* **GOAL**
Write out the data again in full, exactly as it reads.

* **DATASET CONTENT**

'''

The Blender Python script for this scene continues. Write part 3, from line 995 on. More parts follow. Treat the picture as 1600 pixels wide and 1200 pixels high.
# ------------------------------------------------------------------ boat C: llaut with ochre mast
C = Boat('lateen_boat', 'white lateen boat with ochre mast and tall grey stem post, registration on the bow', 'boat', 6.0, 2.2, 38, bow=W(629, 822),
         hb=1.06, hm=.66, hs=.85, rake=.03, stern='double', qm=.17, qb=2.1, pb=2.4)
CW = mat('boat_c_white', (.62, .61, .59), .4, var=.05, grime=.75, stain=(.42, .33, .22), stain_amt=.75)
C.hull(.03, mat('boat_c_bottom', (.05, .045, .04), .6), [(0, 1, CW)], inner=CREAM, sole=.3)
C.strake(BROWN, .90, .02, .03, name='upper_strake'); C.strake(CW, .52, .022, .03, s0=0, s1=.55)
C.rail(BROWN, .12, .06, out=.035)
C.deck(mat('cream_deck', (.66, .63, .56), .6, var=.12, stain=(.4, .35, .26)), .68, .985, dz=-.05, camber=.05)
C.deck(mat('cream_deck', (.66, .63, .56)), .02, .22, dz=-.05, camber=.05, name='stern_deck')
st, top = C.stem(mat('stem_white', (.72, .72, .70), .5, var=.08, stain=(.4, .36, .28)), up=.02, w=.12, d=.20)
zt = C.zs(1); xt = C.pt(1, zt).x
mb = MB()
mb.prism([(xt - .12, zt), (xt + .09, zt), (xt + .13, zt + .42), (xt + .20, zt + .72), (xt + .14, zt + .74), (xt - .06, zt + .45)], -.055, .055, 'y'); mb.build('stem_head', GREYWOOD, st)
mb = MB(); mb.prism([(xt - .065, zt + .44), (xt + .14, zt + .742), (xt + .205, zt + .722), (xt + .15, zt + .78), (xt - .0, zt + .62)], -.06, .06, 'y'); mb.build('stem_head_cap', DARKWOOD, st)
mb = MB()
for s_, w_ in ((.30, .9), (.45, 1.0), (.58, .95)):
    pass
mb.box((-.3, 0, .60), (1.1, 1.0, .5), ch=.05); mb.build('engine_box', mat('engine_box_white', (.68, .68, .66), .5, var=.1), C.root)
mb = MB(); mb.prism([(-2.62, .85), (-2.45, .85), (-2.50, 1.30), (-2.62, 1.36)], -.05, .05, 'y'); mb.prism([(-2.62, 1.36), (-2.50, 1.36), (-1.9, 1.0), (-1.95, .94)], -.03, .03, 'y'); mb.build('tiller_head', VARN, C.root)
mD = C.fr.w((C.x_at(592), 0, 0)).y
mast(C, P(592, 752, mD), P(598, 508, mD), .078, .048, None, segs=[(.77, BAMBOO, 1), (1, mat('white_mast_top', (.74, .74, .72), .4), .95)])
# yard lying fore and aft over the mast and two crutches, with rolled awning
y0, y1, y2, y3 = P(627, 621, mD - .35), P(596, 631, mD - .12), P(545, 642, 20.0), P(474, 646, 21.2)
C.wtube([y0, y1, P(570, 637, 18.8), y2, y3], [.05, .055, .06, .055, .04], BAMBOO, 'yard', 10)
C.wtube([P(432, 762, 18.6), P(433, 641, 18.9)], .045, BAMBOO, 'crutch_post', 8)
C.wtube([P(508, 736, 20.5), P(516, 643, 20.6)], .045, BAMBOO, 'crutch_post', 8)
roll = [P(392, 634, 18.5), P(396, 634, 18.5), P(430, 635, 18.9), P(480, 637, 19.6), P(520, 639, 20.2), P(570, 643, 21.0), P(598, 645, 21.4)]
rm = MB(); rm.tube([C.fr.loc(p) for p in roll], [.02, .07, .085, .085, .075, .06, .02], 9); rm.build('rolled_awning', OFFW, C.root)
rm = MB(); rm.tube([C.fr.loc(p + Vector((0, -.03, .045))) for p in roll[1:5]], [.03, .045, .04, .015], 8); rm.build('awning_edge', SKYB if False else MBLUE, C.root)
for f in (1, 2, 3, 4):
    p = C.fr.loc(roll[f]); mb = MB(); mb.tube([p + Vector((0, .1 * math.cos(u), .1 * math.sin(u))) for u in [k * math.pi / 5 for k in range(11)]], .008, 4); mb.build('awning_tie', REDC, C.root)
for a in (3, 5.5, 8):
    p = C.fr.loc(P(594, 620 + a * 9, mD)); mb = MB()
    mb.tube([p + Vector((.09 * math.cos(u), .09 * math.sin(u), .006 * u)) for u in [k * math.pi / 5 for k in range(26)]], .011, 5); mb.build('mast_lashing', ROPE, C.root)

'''

* **THE REPLY**
The Blender Python script for this scene continues. Write part 3, from line 995 on. More parts follow. Treat the picture as 1600 pixels wide and 1200 pixels high.
# ------------------------------------------------------------------ boat C: llaut with ochre mast
C = Boat('lateen_boat', 'white lateen boat with ochre mast and tall grey stem post, registration on the bow', 'boat', 6.0, 2.2, 38, bow=W(629, 822),
         hb=1.06, hm=.66, hs=.85, rake=.03, stern='double', qm=.17, qb=2.1, pb=2.4)
CW = mat('boat_c_white', (.62, .61, .59), .4, var=.05, grime=.75, stain=(.42, .33, .22), stain_amt=.75)
C.hull(.03, mat('boat_c_bottom', (.05, .045, .04), .6), [(0, 1, CW)], inner=CREAM, sole=.3)
C.strake(BROWN, .90, .02, .03, name='upper_strake'); C.strake(CW, .52, .022, .03, s0=0, s1=.55)
C.rail(BROWN, .12, .06, out=.035)
C.deck(mat('cream_deck', (.66, .63, .56), .6, var=.12, stain=(.4, .35, .26)), .68, .985, dz=-.05, camber=.05)
C.deck(mat('cream_deck', (.66, .63, .56)), .02, .22, dz=-.05, camber=.05, name='stern_deck')
st, top = C.stem(mat('stem_white', (.72, .72, .70), .5, var=.08, stain=(.4, .36, .28)), up=.02, w=.12, d=.20)
zt = C.zs(1); xt = C.pt(1, zt).x
mb = MB()
mb.prism([(xt - .12, zt), (xt + .09, zt), (xt + .13, zt + .42), (xt + .20, zt + .72), (xt + .14, zt + .74), (xt - .06, zt + .45)], -.055, .055, 'y'); mb.build('stem_head', GREYWOOD, st)
mb = MB(); mb.prism([(xt - .065, zt + .44), (xt + .14, zt + .742), (xt + .205, zt + .722), (xt + .15, zt + .78), (xt - .0, zt + .62)], -.06, .06, 'y'); mb.build('stem_head_cap', DARKWOOD, st)
mb = MB()
for s_, w_ in ((.30, .9), (.45, 1.0), (.58, .95)):
    pass
mb.box((-.3, 0, .60), (1.1, 1.0, .5), ch=.05); mb.build('engine_box', mat('engine_box_white', (.68, .68, .66), .5, var=.1), C.root)
mb = MB(); mb.prism([(-2.62, .85), (-2.45, .85), (-2.50, 1.30), (-2.62, 1.36)], -.05, .05, 'y'); mb.prism([(-2.62, 1.36), (-2.50, 1.36), (-1.9, 1.0), (-1.95, .94)], -.03, .03, 'y'); mb.build('tiller_head', VARN, C.root)
mD = C.fr.w((C.x_at(592), 0, 0)).y
mast(C, P(592, 752, mD), P(598, 508, mD), .078, .048, None, segs=[(.77, BAMBOO, 1), (1, mat('white_mast_top', (.74, .74, .72), .4), .95)])
# yard lying fore and aft over the mast and two crutches, with rolled awning
y0, y1, y2, y3 = P(627, 621, mD - .35), P(596, 631, mD - .12), P(545, 642, 20.0), P(474, 646, 21.2)
C.wtube([y0, y1, P(570, 637, 18.8), y2, y3], [.05, .055, .06, .055, .04], BAMBOO, 'yard', 10)
C.wtube([P(432, 762, 18.6), P(433, 641, 18.9)], .045, BAMBOO, 'crutch_post', 8)
C.wtube([P(508, 736, 20.5), P(516, 643, 20.6)], .045, BAMBOO, 'crutch_post', 8)
roll = [P(392, 634, 18.5), P(396, 634, 18.5), P(430, 635, 18.9), P(480, 637, 19.6), P(520, 639, 20.2), P(570, 643, 21.0), P(598, 645, 21.4)]
rm = MB(); rm.tube([C.fr.loc(p) for p in roll], [.02, .07, .085, .085, .075, .06, .02], 9); rm.build('rolled_awning', OFFW, C.root)
rm = MB(); rm.tube([C.fr.loc(p + Vector((0, -.03, .045))) for p in roll[1:5]], [.03, .045, .04, .015], 8); rm.build('awning_edge', SKYB if False else MBLUE, C.root)
for f in (1, 2, 3, 4):
    p = C.fr.loc(roll[f]); mb = MB(); mb.tube([p + Vector((0, .1 * math.cos(u), .1 * math.sin(u))) for u in [k * math.pi / 5 for k in range(11)]], .008, 4); mb.build('awning_tie', REDC, C.root)
for a in (3, 5.5, 8):
    p = C.fr.loc(P(594, 620 + a * 9, mD)); mb = MB()
    mb.tube([p + Vector((.09 * math.cos(u), .09 * math.sin(u), .006 * u)) for u in [k * math.pi / 5 for k in range(26)]], .011, 5); mb.build('mast_lashing', ROPE, C.root)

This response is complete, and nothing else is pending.